Thank you texassourdough for your answer, actually I live in Tegucigalpa, so is nice to hear you've been around.
I haven't thought about the iron but i might try to figure out the way to use it in this particular application.
As for the Sand I think maybe you're right and the contact with the blanket could affect the integrity of the insulation.

Thanks for the advise

[wotavidone]

Hi, there is another alternative if you really want an insulated base. How is the Honduras off for volcanos? Can you get scoria, the volcanic rock that is aerated? Do a google search on it. Concretes made with scoria, sand and cement have insulating properies. Os pumice, the rock that is so aerated that it floats in water?
Regards,
Mick

[Joaam]

Hi Wotavidone, we call that kind of stone "Piedra Pome" in spanish, we really don't have any volcanoes in Honduras but there are many in the countries nearby in Central America like (Guatemala, El Salvador, Nicaragua and Costa Rica) and I think we can find it in the local market.
Is there any particular way (Amounts and method) to make this "Piedra Pome Mix" with cement.? and How much insulation you think this may give in a 2" or 3" Layer?.
Thanks a lot for your answer.

[texassourdough]

Hi Joaam!

The lava is a good idea. The goal is air pockets. A "matrix" of aerated lava and refractory will work. You probably want at least two inches of refractory on top to create mass for heating (and firebrick or another inch/inch and a half of refractory cement. Mass is important - but you don't want heat leaking to the world...any more than you have to!

Good Luck!
Jay

[Lburou]

Hello Joaam

You may get lucky and find a concrete block supplier who can supply you with insulation to pour into the voids of the blocks, providing insulation for filling the cavities in a block wall. That insulation will very likely be vermiculite. I bought my vermiculite from a concrete block supplier. Its worth another search, good luck.

Best Regards,

P.S. The vermiculite based product I used was Zonolite, (Masonry Insulation for block walls and cavity fills).

[Joaam]

Thanks Lburou for your Advice, I'll try that approach also and will contact block suppliers to ask if they have any material for insulation that can be used in the cavities of the blocks.

Best regards
Joaam

[brickie in oz]

You can use aerated blocks for the under floor if you can find them.

Google

[Cheesesteak]

I would say to consider using sand. I've read some say that sand is a poor insulator - but that's simply not so - so long as the sand stays dry.

Some things to consider:
Sand has an approximate thermal conductivity (K value) of around 0.17 (depending on type of sand), which means it is a very poor conductor and a reasonable insulator.

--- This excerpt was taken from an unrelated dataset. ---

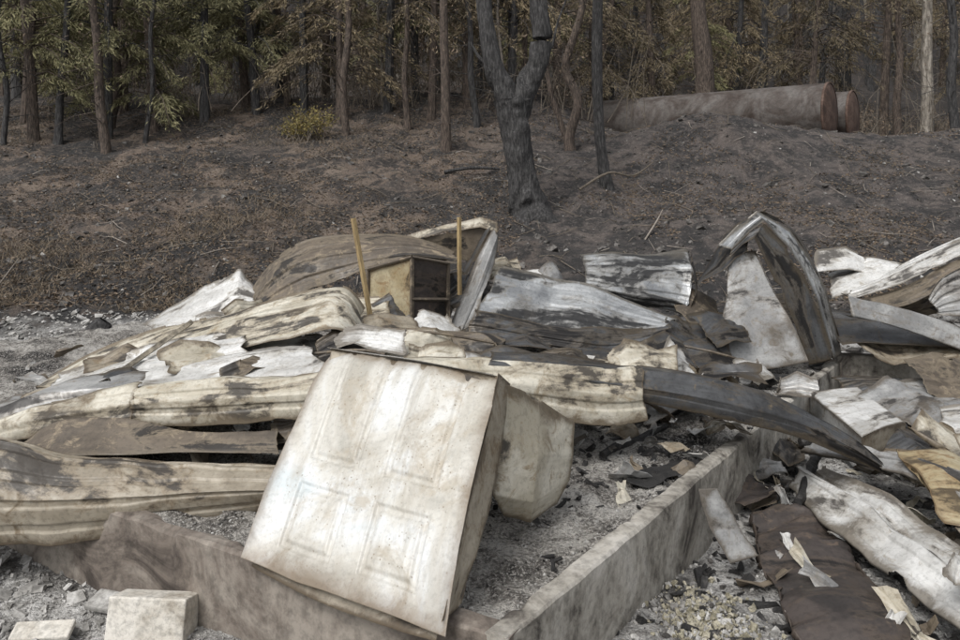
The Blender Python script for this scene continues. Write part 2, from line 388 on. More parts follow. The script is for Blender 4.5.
# ------------------------------------------------------------------ foundation
C0 = np.array([.10, 2.85]); A0 = np.array([-.86, .51]); B0 = np.array([.57, .82])
def fxy(s, t): return C0 + A0*np.asarray(s)[..., None] + B0*np.asarray(t)[..., None]
def wall(name, p0, p1, th, z0, z1, mat, seed, parent=None):
    p0 = np.array(p0, float); p1 = np.array(p1, float); d = p1-p0; Ln = np.linalg.norm(d); d /= Ln
    nrm = np.array([-d[1], d[0]])
    n = int(Ln/.03)+2
    prof = [(0, z0), (0, z0+(z1-z0)*.33), (0, z0+(z1-z0)*.66), (0, z1-.012), (.012, z1), (th*.5, z1), (th-.012, z1), (th, z1-.012), (th, z0+(z1-z0)*.5), (th, z0)]
    s = np.linspace(0, Ln, n)
    V = np.zeros((n, len(prof), 3))
    for k, (o, z) in enumerate(prof):
        ch = .006*fbm(s*6, s*0+k, seed, 3)
        e = .0; oo = 0
        if k in (3, 4, 6, 7):
            c = np.clip(fbm(s*4, s*0+(k > 4)*4, seed+3, 5)-.15, 0, 1); e = -.06*c; oo = .05*c*(1 if k < 5 else -1)
        off = o+ch+oo
        V[:, k, 0] = p0[0]+d[0]*s+nrm[0]*off; V[:, k, 1] = p0[1]+d[1]*s+nrm[1]*off; V[:, k, 2] = z+ch*.6+e
    F = grid_faces(n, len(prof)).tolist()
    m = len(prof); F += [list(range(m)), [(n-1)*m+k for k in range(m)][::-1]]
    return obj_from(name, V.reshape(-1, 3), F, mat, parent=parent)
fnd = empty('concrete_foundation')
corner = C0
wall('front_wall', fxy(np.array(3.05), np.array(.0)), corner, .11, -.3, .42, M_concd, 21, fnd)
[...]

Wet sand, however, is a very good conductor, with a K value of 1.25, which means it's (wet sand) not a good insulator.

Volcanic Rock (tuff) has a K value of anywhere from 0.5 - 2.5 - which means it's not as good of an insulator as sand.

Compare that to fiber insulating boards which usually have a K value of around 0.04 . . . .

That should give you some comparison.

NOTE: K-value is a measure of heat conductivity of a particular material. Specifically, it is the measure of the amount of heat, in BTUs per hour, that will be transmitted through one square foot of material that is one inch thick to cause a temperature change of one degree Fahrenheit from one side of the material to the other. The lower the K-value for a material, the better it insulates. If the K-value of the material is known, the R-value per inch can be determined by dividing 1 by the K-value (R-value per inch = 1/K value). The LOWER a K-Value, the better its performance as an insulator.